Através da dança, ela consegue manifestar tenazmente a libido, a sensualidade, a felicidade, o prazer. A dança a faz sentir viva e por isto capaz de viver nos seus termos: ao mesmo tempo com o controle e a liberdade dos passos da coreografia. Essa dualidade entre a entrega e o controle do desenrolar dos próximos capítulos estão em confronto o tempo inteiro. Se no início há essa tentativa – impossível – de dominar as ocorrências da vida, enquanto simultaneamente se dispõe a encarar peripécias, ao fim a personagem já assume uma postura mais desprendida ao perceber que é preciso afrouxar os nós e deixar a vida seguir o fluxo que lhe é determinado, de modo a se entregar às situações sem ter um manual de quais posturas assumir.
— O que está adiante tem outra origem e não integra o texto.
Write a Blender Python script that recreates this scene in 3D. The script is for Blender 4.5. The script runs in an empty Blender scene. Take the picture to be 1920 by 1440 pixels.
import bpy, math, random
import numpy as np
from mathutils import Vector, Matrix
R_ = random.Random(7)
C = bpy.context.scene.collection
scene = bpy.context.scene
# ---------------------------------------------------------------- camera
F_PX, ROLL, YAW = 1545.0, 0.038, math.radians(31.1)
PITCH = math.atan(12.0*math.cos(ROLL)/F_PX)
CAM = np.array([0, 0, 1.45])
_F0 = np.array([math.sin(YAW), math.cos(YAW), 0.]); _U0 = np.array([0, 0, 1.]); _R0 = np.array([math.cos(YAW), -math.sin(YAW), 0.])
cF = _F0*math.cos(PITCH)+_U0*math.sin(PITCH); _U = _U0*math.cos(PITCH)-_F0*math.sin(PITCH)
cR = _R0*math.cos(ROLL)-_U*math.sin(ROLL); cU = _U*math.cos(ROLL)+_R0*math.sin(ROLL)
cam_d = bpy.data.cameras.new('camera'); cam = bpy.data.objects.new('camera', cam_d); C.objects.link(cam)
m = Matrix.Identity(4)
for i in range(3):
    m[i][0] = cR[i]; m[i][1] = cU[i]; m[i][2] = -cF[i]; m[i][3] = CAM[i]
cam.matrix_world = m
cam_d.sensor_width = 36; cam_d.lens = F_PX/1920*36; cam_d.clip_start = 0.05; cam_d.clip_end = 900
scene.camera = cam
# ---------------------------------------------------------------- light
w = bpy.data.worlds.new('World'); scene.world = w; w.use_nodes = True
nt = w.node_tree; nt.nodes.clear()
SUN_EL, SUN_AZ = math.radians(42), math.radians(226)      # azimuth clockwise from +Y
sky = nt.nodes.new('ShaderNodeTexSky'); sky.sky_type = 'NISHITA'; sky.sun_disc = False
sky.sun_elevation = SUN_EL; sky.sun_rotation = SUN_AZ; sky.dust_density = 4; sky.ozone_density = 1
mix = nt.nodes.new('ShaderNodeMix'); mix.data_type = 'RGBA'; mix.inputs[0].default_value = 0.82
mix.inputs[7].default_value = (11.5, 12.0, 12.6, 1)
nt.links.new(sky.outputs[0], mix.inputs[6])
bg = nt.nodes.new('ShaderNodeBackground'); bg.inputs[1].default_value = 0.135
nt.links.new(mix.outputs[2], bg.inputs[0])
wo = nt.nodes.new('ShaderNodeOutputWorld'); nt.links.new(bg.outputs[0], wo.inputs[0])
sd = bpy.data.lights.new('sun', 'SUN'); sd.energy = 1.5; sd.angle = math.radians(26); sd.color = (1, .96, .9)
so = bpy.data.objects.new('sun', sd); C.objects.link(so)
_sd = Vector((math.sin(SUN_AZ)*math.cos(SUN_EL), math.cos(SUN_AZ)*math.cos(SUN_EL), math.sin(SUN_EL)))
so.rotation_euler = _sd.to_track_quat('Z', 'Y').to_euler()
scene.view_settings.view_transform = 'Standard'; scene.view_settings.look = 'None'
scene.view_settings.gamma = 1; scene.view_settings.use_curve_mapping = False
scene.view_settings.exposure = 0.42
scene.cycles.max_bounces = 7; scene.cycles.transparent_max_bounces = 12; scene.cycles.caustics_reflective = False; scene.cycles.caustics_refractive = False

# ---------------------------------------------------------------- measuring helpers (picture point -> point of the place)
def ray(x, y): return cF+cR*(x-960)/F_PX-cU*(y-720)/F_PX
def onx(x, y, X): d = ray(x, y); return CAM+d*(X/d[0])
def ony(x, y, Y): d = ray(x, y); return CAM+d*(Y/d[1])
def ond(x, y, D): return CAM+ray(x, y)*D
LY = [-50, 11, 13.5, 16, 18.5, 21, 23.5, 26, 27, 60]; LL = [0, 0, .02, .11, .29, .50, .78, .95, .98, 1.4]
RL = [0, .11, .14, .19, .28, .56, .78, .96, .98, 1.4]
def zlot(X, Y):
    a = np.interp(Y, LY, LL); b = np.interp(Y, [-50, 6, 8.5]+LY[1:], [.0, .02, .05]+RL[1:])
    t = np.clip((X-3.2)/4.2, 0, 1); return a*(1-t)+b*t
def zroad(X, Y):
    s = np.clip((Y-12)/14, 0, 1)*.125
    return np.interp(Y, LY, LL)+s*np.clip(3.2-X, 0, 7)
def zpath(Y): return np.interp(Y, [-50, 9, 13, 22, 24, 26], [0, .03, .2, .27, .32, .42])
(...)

 A personagem percebe que, no fim, não adianta nada o pragmatismo na conquista das suas expectativas: por mais que ela decida ir aos bailes, dançar com um homem por achá-lo um bom candidato para suprir os seus desejos, têm coisas na vida que estão fora de qualquer controle e que não dizem a respeito a ela, vide os problemas de Rodolfo com as filhas e a ex-mulher, motivo pelo qual eles se separam. Afinal, é uma via de mão dupla. Quando ocorre o término, Gloria começa a se conscientizar de que o romance é uma via de mão dupla e não há assertividade capaz de ir contra a imprevisibilidade da vida, desprendendo-se das projeções, grandes planos ou controle do futuro e de atitudes alheias: o instante do momento passa a valer mais do que as consequências para o futuro. Ela está livre para viver o que surgir no seu caminho, sem grandes expectativas, com a certeza de que às vezes a melhor solução é abrir mão do que não soma. 
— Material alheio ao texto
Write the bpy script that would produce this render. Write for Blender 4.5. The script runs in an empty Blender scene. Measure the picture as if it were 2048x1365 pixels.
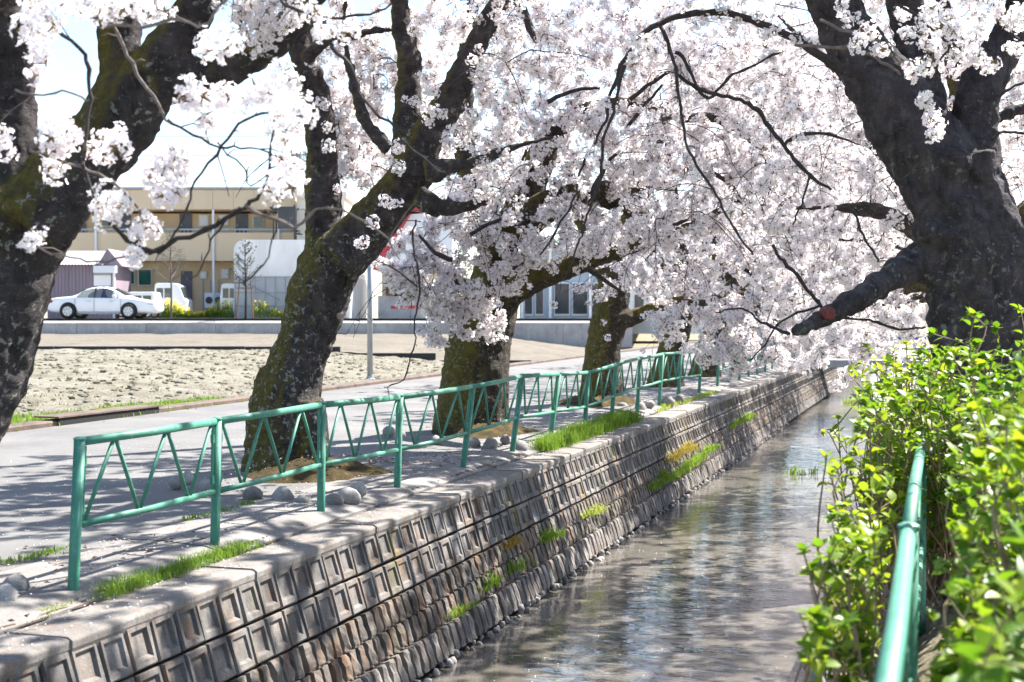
import bpy, bmesh, math, random
import numpy as np
from mathutils import Vector, Matrix

R = math.radians
random.seed(7)
rng = np.random.default_rng(11)
scene = bpy.context.scene

# ------------------------------------------------------------------ camera, sky, sun, exposure
F = 2700.0                                   # focal length in pixels of the 2048 px wide photograph
THETA = math.atan(856.0 / F)                 # the camera is turned this far left of the canal (+Y)
PITCH = math.atan(47.5 / F)
CAM = Vector((0.0, 0.0, 1.6))
cam_d = bpy.data.cameras.new('camera')
cam_d.sensor_width = 36.0
cam_d.lens = F / 2048.0 * 36.0
cam_d.clip_start = 0.05
cam_d.clip_end = 3000.0
cam_d.dof.use_dof = True
cam_d.dof.focus_distance = 13.0
cam_d.dof.aperture_fstop = 3.4
cam = bpy.data.objects.new('camera', cam_d)
scene.collection.objects.link(cam)
cam.location = CAM
cam.rotation_euler = (math.pi / 2 - PITCH, 0.0, THETA)
scene.camera = cam

SUN_EL, SUN_AZ = R(50), R(34)                # azimuth measured from +Y towards +X
sun_dir = Vector((math.sin(SUN_AZ) * math.cos(SUN_EL), math.cos(SUN_AZ) * math.cos(SUN_EL), math.sin(SUN_EL)))
world = bpy.data.worlds.new('World')
scene.world = world
world.use_nodes = True
wn = world.node_tree.nodes
wl = world.node_tree.links
wn.clear()
w_out = wn.new('ShaderNodeOutputWorld')
w_bg = wn.new('ShaderNodeBackground')
w_sky = wn.new('ShaderNodeTexSky')
w_sky.sky_type = 'NISHITA'
w_sky.sun_disc = False
w_sky.sun_elevation = SUN_EL
w_sky.sun_rotation = SUN_AZ
w_sky.air_density = 1.0
w_sky.dust_density = 0.7
w_sky.ozone_density = 1.0
w_bg.inputs['Strength'].default_value = 0.085
wl.new(w_sky.outputs[0], w_bg.inputs[0])
wl.new(w_bg.outputs[0], w_out.inputs[0])

sun_d = bpy.data.lights.new('sun', 'SUN')
sun_d.energy = 5.0
sun_d.angle = R(0.53)
sun_d.color = (1.0, 0.955, 0.89)
sun = bpy.data.objects.new('sun', sun_d)
scene.collection.objects.link(sun)
sun.rotation_euler = (-sun_dir).to_track_quat('-Z', 'Y').to_euler()

vs = scene.view_settings
vs.view_transform = 'Standard'
vs.look = 'None'
vs.exposure = 1.88
vs.gamma = 1.0
vs.use_curve_mapping = False
scene.cycles.max_bounces = 6
scene.cycles.diffuse_bounces = 4
scene.cycles.transmission_bounces = 3
scene.cycles.transparent_max_bounces = 8
scene.cycles.use_denoising = True
scene.cycles.sample_clamp_indirect = 8.0

# ------------------------------------------------------------------ measuring helpers
ST, CT = math.sin(THETA), math.cos(THETA)
SP, CP = math.sin(PITCH), math.cos(PITCH)
RIGHT = Vector((CT, ST, 0.0))
FWD = Vector((-ST * CP, CT * CP, -SP))
UP = RIGHT.cross(FWD)
AHEAD = Vector((-ST, CT, 0.0))               # level direction square to the far road


def P(px, py, zc):
    """World point that lies zc metres ahead of the camera, measured in the photograph."""
    return CAM + RIGHT * ((px - 1024.0) / F * zc) + UP * ((682.5 - py) / F * zc) + FWD * zc


def UW(u, w, z):
    """World point from metres to the right / ahead of the camera and a height."""
    p = RIGHT * u + AHEAD * w
    return Vector((p.x, p.y, z))


# ------------------------------------------------------------------ object helpers
COL = scene.collection


def tag(o, label=None, cat=None, group=None, kind=None):
    if label: o['label'] = label
    if cat: o['category'] = cat
    if group: o['group'] = group
    if kind: o['kind'] = kind
    return o


def empty(name, loc=(0, 0, 0), rz=0.0):
    o = bpy.data.objects.new(name, None)
    o.empty_display_size = 0.1
    o.location = loc
    o.rotation_euler = (0, 0, rz)
    COL.objects.link(o)
    return o


def link_mesh(name, me, mats=None, parent=None, smooth=False):
    if mats is not None:
        if not isinstance(mats, (list, tuple)):
            mats = [mats]
        if len(me.materials) == 0:
            for m in mats:
                me.materials.append(m)
    if smooth:
        me.polygons.foreach_set('use_smooth', [True] * len(me.polygons))
    o = bpy.data.objects.new(name, me)
    COL.objects.link(o)
    if parent is not None:
        o.parent = parent
    return o


class MB:
    """Collects shapes; build() links them as ONE mesh object."""
    def __init__(self):
        self.v, self.f, self.mi, self.cur = [], [], [], 0

    def add(self, vs_, fs_):
        b = len(self.v)
        self.v += [tuple(p) for p in vs_]
        self.f += [tuple(b + i for i in f) for f in fs_]
        self.mi += [self.cur] * len(fs_)
        return self

    def box(self, x0, x1, y0, y1, z0, z1):
        v = [(x0, y0, z0), (x1, y0, z0), (x1, y1, z0), (x0, y1, z0), (x0, y0, z1), (x1, y0, z1), (x1, y1, z1), (x0, y1, z1)]
        return self.add(v, [(0, 3, 2, 1), (4, 5, 6, 7), (0, 1, 5, 4), (1, 2, 6, 5), (2, 3, 7, 6), (3, 0, 4, 7)])

    def tube(self, pts, radii, n=8, cap=True, jit=0.0):
        pts = [Vector(p) for p in pts]
        if not isinstance(radii, (list, tuple, np.ndarray)):
            radii = [radii] * len(pts)
        b = len(self.v)
        ref = None
        for i, p in enumerate(pts):
            t = (pts[min(i + 1, len(pts) - 1)] - pts[max(i - 1, 0)])
            if t.length < 1e-9:
                t = Vector((0, 0, 1))
            t.normalize()
            if ref is None:
                ref = Vector((1, 0, 0)) if abs(t.x) < 0.8 else Vector((0, 1, 0))
            a = (ref - t * ref.dot(t)).normalized()
            ref = a
            c = t.cross(a)
            for k in range(n):
                an = 2 * math.pi * k / n
                r = radii[i] * (1 + (random.uniform(-jit, jit) if jit else 0))
                q = p + (a * math.cos(an) + c * math.sin(an)) * r
                self.v.append((q.x, q.y, q.z))
        for i in range(len(pts) - 1):
            for k in range(n):
                k2 = (k + 1) % n
                self.f.append((b + i * n + k, b + i * n + k2, b + (i + 1) * n + k2, b + (i + 1) * n + k))
                self.mi.append(self.cur)
        if cap:
            self.f.append(tuple(b + k for k in reversed(range(n))))
            self.f.append(tuple(b + (len(pts) - 1) * n + k for k in range(n)))
            self.mi += [self.cur, self.cur]
        return self

    def lathe(self, c, prof, n=16, axis='z'):
        b = len(self.v)
        for (r, h) in prof:
            for k in range(n):
                a = 2 * math.pi * k / n
                if axis == 'z':
                    self.v.append((c[0] + r * math.cos(a), c[1] + r * math.sin(a), c[2] + h))
                elif axis == 'y':
                    self.v.append((c[0] + r * math.cos(a), c[1] + h, c[2] + r * math.sin(a)))
                else:
                    self.v.append((c[0] + h, c[1] + r * math.cos(a), c[2] + r * math.sin(a)))
        m = len(prof)
        for i in range(m - 1):
            for k in range(n):
                k2 = (k + 1) % n
                self.f.append((b + i * n + k, b + i * n + k2, b + (i + 1) * n + k2, b + (i + 1) * n + k))
                self.mi.append(self.cur)
        self.f.append(tuple(b + k for k in reversed(range(n))))
        self.f.append(tuple(b + (m - 1) * n + k for k in range(n)))
        self.mi += [self.cur, self.cur]
        return self

    def mesh(self, name):
        me = bpy.data.meshes.new(name)
        me.from_pydata(self.v, [], self.f)
        return me

    def build(self, name, mats, parent=None, smooth=False, bevel=0.0):
        me = self.mesh(name)
        if not isinstance(mats, (list, tuple)):
            mats = [mats]
        for m in mats:
            me.materials.append(m)
        if len(mats) > 1:
            me.polygons.foreach_set('material_index', self.mi)
        o = link_mesh(name, me, None, parent, smooth)
        if bevel:
            md = o.modifiers.new('bevel', 'BEVEL')
            md.width = bevel
            md.segments = 2
            md.limit_method = 'ANGLE'
        return o


def catmull(pts, step):
    """Smooth resampling of rows of numbers (x, y, z, r)."""
    pts = [np.array(p, float) for p in pts]
    out = []
    n = len(pts)
    for i in range(n - 1):
        p0, p1, p2, p3 = pts[max(i - 1, 0)], pts[i], pts[i + 1], pts[min(i + 2, n - 1)]
        L = np.linalg.norm((p2 - p1)[:3])
        k = max(1, int(math.ceil(L / step)))
        for j in range(k):
            t = j / k
            out.append(0.5 * ((2 * p1) + (-p0 + p2) * t + (2 * p0 - 5 * p1 + 4 * p2 - p3) * t * t + (-p0 + 3 * p1 - 3 * p2 + p3) * t ** 3))
    out.append(pts[-1])
    return np.array(out)


# ------------------------------------------------------------------ material helpers
def new_mat(name):
    m = bpy.data.materials.new(name)
    m.use_nodes = True
    nt = m.node_tree
    nt.nodes.clear()
    out = nt.nodes.new('ShaderNodeOutputMaterial')
    bs = nt.nodes.new('ShaderNodeBsdfPrincipled')
    nt.links.new(bs.outputs[0], out.inputs[0])
    return m, nt, bs, out


def coords(nt, scale=(1, 1, 1), obj=False):
    if obj:
        src = nt.nodes.new('ShaderNodeTexCoord').outputs['Object']
    else:
        src = nt.nodes.new('ShaderNodeNewGeometry').outputs['Position']
    mp = nt.nodes.new('ShaderNodeMapping')
    mp.inputs['Scale'].default_value = scale
    nt.links.new(src, mp.inputs[0])
    return mp.outputs[0]


def noise(nt, vec, scale, detail=6, rough=0.6, dist=0.0):
    n = nt.nodes.new('ShaderNodeTexNoise')
    n.inputs['Scale'].default_value = scale
    n.inputs['Detail'].default_value = detail
    n.inputs['Roughness'].default_value = rough
    n.inputs['Distortion'].default_value = dist
    nt.links.new(vec, n.inputs['Vector'])
    return n.outputs[0]


def ramp(nt, fac, stops):
    r = nt.nodes.new('ShaderNodeValToRGB')
    el = r.color_ramp.elements
    while len(el) > 1:
        el.remove(el[-1])
    for i, (p, c) in enumerate(stops):
        e = el[0] if i == 0 else el.new(p)
        e.position = p
        e.color = (c, c, c, 1) if isinstance(c, (int, float)) else (*c, 1)
    nt.links.new(fac, r.inputs[0])
    return r.outputs[0]


def mixc(nt, fac, a, b, mode='MIX'):
    m = nt.nodes.new('ShaderNodeMix')
    m.data_type = 'RGBA'
    m.blend_type = mode
    for sock, val in ((m.inputs[0], fac), (m.inputs[6], a), (m.inputs[7], b)):
        if isinstance(val, (int, float)):
            sock.default_value = val
        elif isinstance(val, tuple):
            sock.default_value = (*val, 1)
        else:
            nt.links.new(val, sock)
    return m.outputs[2]


def math_n(nt, op, a, b=None, clamp=False):
    m = nt.nodes.new('ShaderNodeMath')
    m.operation = op
    m.use_clamp = clamp
    for sock, val in ((m.inputs[0], a), (m.inputs[1], b)):
        if val is None: continue
        if isinstance(val, (int, float)):
            sock.default_value = val
        else:
            nt.links.new(val, sock)
    return m.outputs[0]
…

Entre as sequências finais, duas grandes cenas se destacam e representam muito bem essa corda bamba que a personagem tenta se equilibrar. A primeira, um dos poucos momentos em que a fotografia assume uma ousadia psicológica com tons mais azulados, exibe Gloria, na companhia de um homem que conheceu em um cassino, a girar em um brinquedo infantil. A câmera giratória acompanha os seus movimentos, sempre com enfoque no semblante, exprimindo esse descolamento da personagem na vida. Ela se sente como se estivesse flutuando pelo chão, com os braços abertos e pronta para voar. É uma forma poética de dizer que ela está se desprendendo de tudo. Depois desse momento, todas as atitudes da personagem não parecem mais tão calculadas. Ela cede às suas emoções e age de acordo com elas, independente do resultado. Com raiva, ela decide atirar com a arma de paintball no ex-namorado. 

Essa linguagem cinematográfica, no entanto, só é potencializada pela interpretação da atriz Paulina Garcia. Com seus óculos de grande armação, que intensifica o penetrante olhar dos seus pequenos olhos, Garcia consegue de forma ímpar dizer muito ao mesmo tempo que nada diz. Seu silêncio é grandioso e com apenas o controle feroz das suas expressões faciais consegue transparecer as emoções mais íntimas e vigorosas da personagem. Em uma das cenas mais românticas do filme, na qual Rodolfo lê um poema para Gloria e já citada acima, a atriz, evidenciada pela câmera do início ao fim da sequência em um plano americano, desnuda-se sem temer diante do espectador, que se depara com um semblante expressivo do turbilhão crescente de emoções que a personagem vive. Não à toa em nenhum momento é mostrado o rosto de Rodolfo durante a recitação. Afinal, o que mais precisava ser visto além da entrega vulnerável desta mulher que, depois de tanta busca, está se entregando à sua primeira faísca de esperança? 

Na companhia visceral de Paulina Garcia a trajetória de Gloria se torna revigorante no tempo-filme do espectador. Diante da grande tela, o espectador acompanha o crescimento oscilante desta personagem. Gloria começa presa com um sonho idealizado de vida que paradoxalmente tenta obter desprendidamente e termina com a maior revelação que qualquer um, arrisco dizer, poderia ter, apesar das decepções vividas. Ao som de Gloria, na versão original italiana na voz de Umberto Tozi, a personagem percebe que dançar sozinha às vezes é a chave para ser feliz. O parceiro de dança, logo, é apenas um subcapítulo na vida que vem a seguir. Talvez, na próxima vez que alguém perguntar “Você é sempre feliz assim?”, ela possa, enfim, dar uma resposta diferente da que deu para Rodolfo.